In an effort to fit in and be accepted, Amy and I would partake as best
we could in the party scene. Already,
Amy had gotten her first Minor in Possession, and we were both binge drinking
consistently on the weekends. It’s
not that we didn’t drink or party prior to moving to I.V., but the party scene
was so much more intense here. Coming
from a college town and having lived in a freshman dorm at a state university, I
really thought I’d seen it all. But compared to I.V., you’d think I’d come
from the College of Candyland. On
any given weekend we would see kids puking in the gutter, falling over trying to
find their way home, and police officers doling out one citation after another.
It wasn’t long before you learned where the coke parties were, the
Ecstasy parties, the whip-it parties… the list goes on.

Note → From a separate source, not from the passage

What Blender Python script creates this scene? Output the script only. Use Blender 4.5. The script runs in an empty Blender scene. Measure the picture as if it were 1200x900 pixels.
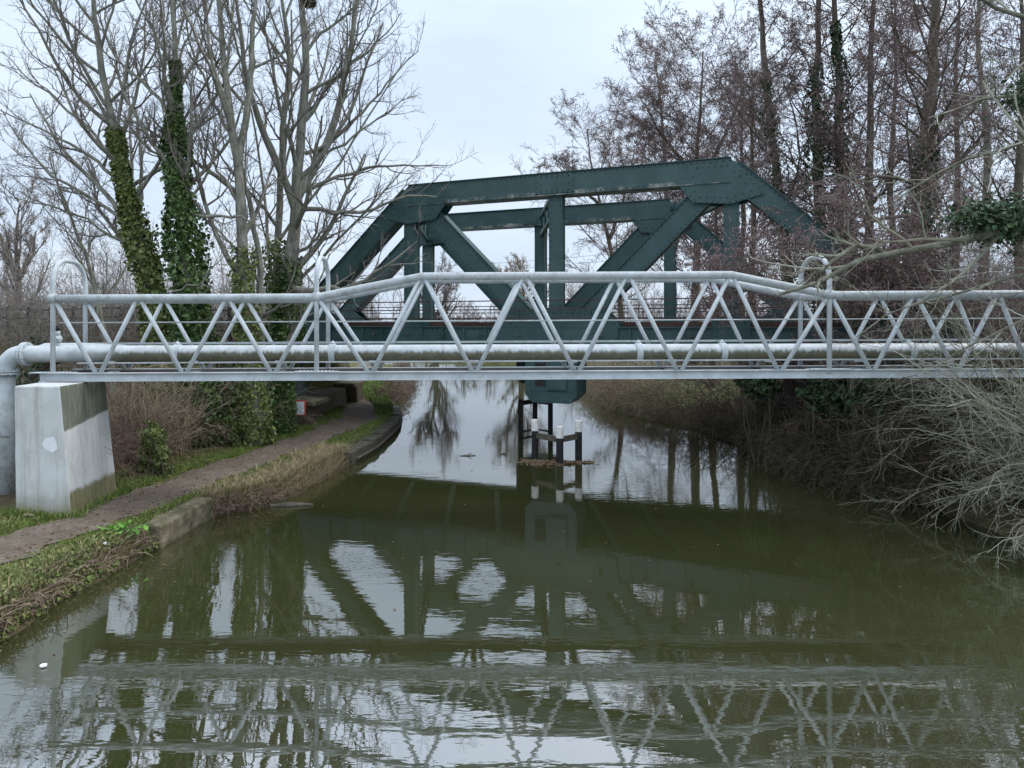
import bpy, math, random
import numpy as np
from mathutils import Vector

C = bpy.context.scene.collection
SC = bpy.context.scene
F, CX, HY, H = 820.0, 542.0, 378.0, 3.28
rng = np.random.default_rng(7)
random.seed(7)
PI = math.pi


def at(px, py, Y):
    return np.array([(px - CX) * Y / F, Y, H - (py - HY) * Y / F])


def unit(v):
    v = np.asarray(v, float)
    n = np.linalg.norm(v, axis=-1, keepdims=True)
    return v / np.maximum(n, 1e-9)


# ------------------------------------------------------------------ materials
class NT:
    def __init__(s, name):
        s.m = bpy.data.materials.new(name)
        s.m.use_nodes = True
        s.t = s.m.node_tree
        s.b = s.t.nodes['Principled BSDF']

    def n(s, kind, **kw):
        nd = s.t.nodes.new(kind)
        for k, v in kw.items():
            if k in nd.inputs:
                nd.inputs[k].default_value = v
            else:
                setattr(nd, k, v)
        return nd

    def l(s, a, b):
        s.t.links.new(a, b)

    def noise(s, vec, scale, detail=5, rough=0.6, dist=0.0):
        nd = s.n('ShaderNodeTexNoise')
        nd.inputs['Scale'].default_value = scale
        nd.inputs['Detail'].default_value = detail
        nd.inputs['Roughness'].default_value = rough
        nd.inputs['Distortion'].default_value = dist
        if vec is not None:
            s.l(vec, nd.inputs['Vector'])
        return nd.outputs['Fac']

    def ramp(s, fac, stops):
        r = s.n('ShaderNodeValToRGB')
        cr = r.color_ramp
        while len(cr.elements) < len(stops):
            cr.elements.new(0.5)
        for e, (p, c) in zip(cr.elements, stops):
            e.position = p
            e.color = (*c, 1) if len(c) == 3 else c
        s.l(fac, r.inputs['Fac'])
        return r.outputs['Color']

    def mix(s, fac, a, b):
        m = s.n('ShaderNodeMix', data_type='RGBA')
        if isinstance(fac, (int, float)):
            m.inputs[0].default_value = fac
        else:
            s.l(fac, m.inputs[0])
        for i, v in ((6, a), (7, b)):
            if isinstance(v, tuple):
                m.inputs[i].default_value = (*v, 1)
            else:
                s.l(v, m.inputs[i])
        return m.outputs[2]

    def math(s, op, a, b=0.0, clamp=False):
        m = s.n('ShaderNodeMath', operation=op, use_clamp=clamp)
        for i, v in ((0, a), (1, b)):
            if isinstance(v, (int, float)):
                m.inputs[i].default_value = v
            else:
                s.l(v, m.inputs[i])
        return m.outputs[0]

    def obj(s, scale=(1, 1, 1)):
        tc = s.n('ShaderNodeTexCoord')
        if scale == (1, 1, 1):
            return tc.outputs['Object']
        mp = s.n('ShaderNodeMapping')
        mp.inputs['Scale'].default_value = scale
        s.l(tc.outputs['Object'], mp.inputs['Vector'])
        return mp.outputs['Vector']

    def sep(s, vec):
        x = s.n('ShaderNodeSeparateXYZ')
        s.l(vec, x.inputs[0])
        return x.outputs

    def bump(s, h, strength=0.3, dist=0.02):
        b = s.n('ShaderNodeBump')
        b.inputs['Strength'].default_value = strength
        b.inputs['Distance'].default_value = dist
        s.l(h, b.inputs['Height'])
        s.l(b.outputs['Normal'], s.b.inputs['Normal'])

    def set(s, col=None, rough=0.8, spec=0.3, metal=0.0):
        if col is not None:
            if isinstance(col, tuple):
                s.b.inputs['Base Color'].default_value = (*col, 1)
            else:
                s.l(col, s.b.inputs['Base Color'])
        if isinstance(rough, (int, float)):
            s.b.inputs['Roughness'].default_value = rough
        else:
            s.l(rough, s.b.inputs['Roughness'])
        s.b.inputs['Specular IOR Level'].default_value = spec
        s.b.inputs['Metallic'].default_value = metal
        return s.m


def smooth01(m, v, lo, hi):
    r = m.n('ShaderNodeMapRange', interpolation_type='SMOOTHSTEP')
    r.inputs['From Min'].default_value = lo
    r.inputs['From Max'].default_value = hi
    m.l(v, r.inputs['Value'])
    return r.outputs['Result']


def mat_noise(name, stops, scale=4, rough=0.85, spec=0.25, bscale=30, bstr=0.3, bdist=0.01, detail=6, stretch=(1, 1, 1)):
    m = NT(name)
    v = m.obj(stretch)
    f = m.noise(v, scale, detail, 0.65)
    c = m.ramp(f, stops)
    m.bump(m.noise(v, bscale, 4), bstr, bdist)
    return m.set(c, rough, spec)


def mat_island(name, cols, rough=0.7, spec=0.25):
    """colour varies from leaf to leaf / twig to twig"""
    m = NT(name)
    g = m.n('ShaderNodeNewGeometry')
    k = len(cols) - 1
    c = m.ramp(g.outputs['Random Per Island'], [(i / k, c) for i, c in enumerate(cols)])
    return m.set(c, rough, spec)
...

People mixing uppers with downers, and every now and again you’d hear
about the student who never woke up because of some lethal combination of drugs.
But it was the alcohol abuse that I found to be so staggering. Beer bongs
and keg stands were a normal activity at any Del Playa party, with guys chanting
for girls to drink as much beer as possible flipped upside down on a keg,
chanting 1, 2, 3, 4, and so forth. When
I would see the girls the morning after doing what locals call ‘the walk of
shame’, I often wondered how many of them even remembered the events of the
night prior.
I find it to be no less than astonishing that I returned home fairly
unscathed each night in I.V. after a night of partying.
Because the truth is, my friends weren’t capable of looking out for me,
or I for them. We were all so lost
while partaking in the haze that is the Isla Vista party scene.
From staggering home late at night, alone, to not being able to get out
of the bed the next morning because we were too hungover, all I can conclude is
that I must have had an angel looking out for me.